Copyright 1986 The New York Times Company
The New York Times
February 10, 1986, Monday, Late City Final Edition
SECTION: Section A; Page 1, Column 6; National Desk
LENGTH: 865 words


BYLINE: By PHILIP M. BOFFEY, Special to the New York Times


The commission investigating the explosion of the space shuttle Challenger asked the space agency today to produce all records relating to problems involving safety seals on the booster rockets.

The commission, headed by former Secretary of State William P. Rogers, announced that it would examine the documents at a private session Monday and hear testimony from officials of the National Aeronautics and Space Administration about the seals on Tuesday.

Warning of Catastrophe

The commission's action comes in the wake of a report in The New York Times today that NASA had been warned by its own engineers and analysts last year that the seals were eroding in flight and might leak.

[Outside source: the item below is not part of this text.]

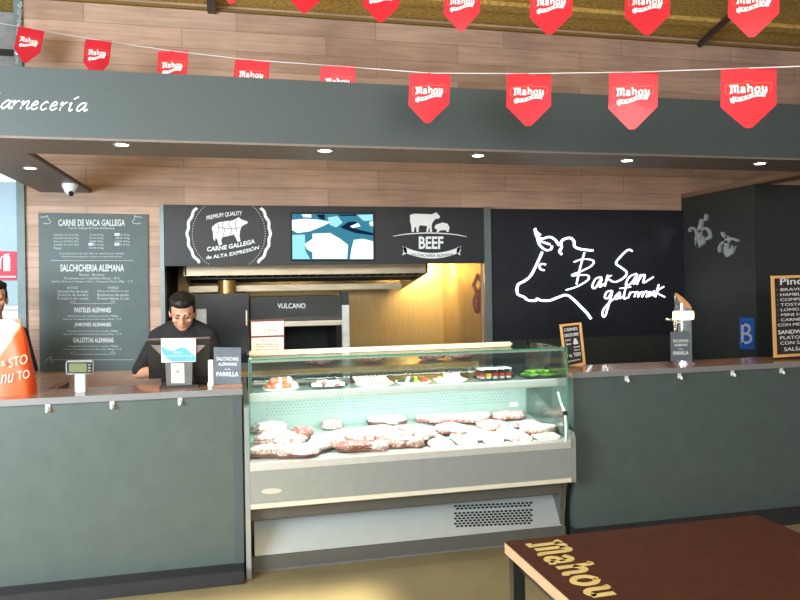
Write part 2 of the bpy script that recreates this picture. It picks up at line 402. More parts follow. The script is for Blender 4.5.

According to documents from the agency's files, one budget analyst warned last July that failure of the seals, which are designed to prevent flames from burning through the seams where segments of the booster rockets are joined, ''would certainly be catastrophic.''

Inquiry Focuses on Booster

NASA officials say they suspect that a rupture near a seam in the right-side solid-fuel booster rocket may have been a primary cause of the explosion that killed seven astronauts shortly after the shuttle lifted off Jan. 28.

Mark Weinberg, a White House spokesman who is serving as the press official for the commission, said today that Mr. Rogers had called for ''all internal documents and reports of investigations relating to seals on the booster rockets'' after reading the article in The Times. ''The commission is concerned about all aspects of this matter,'' Mr. Weinberg said. Both Mr. Rogers and Mr. Weinberg said that NASA had agreed to respond to the commission's request.

Mr. Weinberg also said that the commission had noted discrepancies between NASA testimony at the commission's first meeting last Thursday and material in the documents concerning the seals. However, another commission source said that the discrepancies appeared minor and could probably be attributed to lack of familiarity by top NASA officials with all the details of problems with the seals.

The commission's closed session will be held at 2 P.M. Monday in the Old Executive Office Building adjacent to the White House. An open session Tuesday is scheduled at 10 A.M. at a site that has not been determined.

NASA to Report to Panel

The space agency is performing its own technical investigation of the explosion. Its findings are to be presented to the 13-member Presidential commission, which has the authority to call additional witnesses and seek additional information as well.

After receiving the commission's request today, the space agency began assembling the documents concerning seals and alerted its offices around the country to cooperate with the investigation. A message sent this afternoon from NASA headquarters to staff members and reporters at the Kennedy Space Center in Florida said that Dr. William R. Graham, the acting Adminstrator of NASA, had assured the commission of the ''full cooperation'' of NASA employees.

Press Meeting Scheduled

The message also said that a NASA spokesman would be available to answer questions from reporters after the open hearing Tuesday.

NASA's own investigation into the disaster has been conducted with great secrecy. Space agency officials have refused to discuss the internal memorandums concerning problems in the rocket seals.

NASA's internal documents indicated that charring and erosion of the seals, known as O rings, had caused concern among some agency engineers and analysts.

One engineer's memorandum cited 17 instances in which the primary O ring had been eroded in flight, and at least one instance where the backup O-ring, the last barrier protecting the seam between segments of the rocket's outer casing from the rocket's gases, had been eroded.

Another memorandum, by a budget analyst assigned to review the problem, warned that ''flight safety has been and is still being compromised by potential failure of the seals.''

''Failure during launch would certainly be catastrophic,'' the memorandum warned.

Evidence of Plume

If the seals failed during launching, hot gases and flames could escape through the side of the booster rocket rather than through the bottom nozzle that channels the gases out the rear. Still pictures and videotape of the Challenger's last seconds made public by NASA several days after the explosion clearly show a plume of flame erupting from one side of the booster.

Dr. Graham has said the plume appeared to have emerged from an area near a seam joining the two bottom segments of the right-hand booster rocket, but he said NASA has not established whether the plume occurred ''at the seam or just near the seam.''

A study by NASA of pressure readings from right booster showed a sudden drop in power about 10 seconds before the explosion. Such a pressure loss would be consistent with a rupture in the wall of the rocket, aerospace engineers have said.

A leading theory of the cause of the explosion is that flames spewing through a ruptured seam may have burned through the adjacent external tank, which contained the liquid fuel that powers the shuttle's main engines.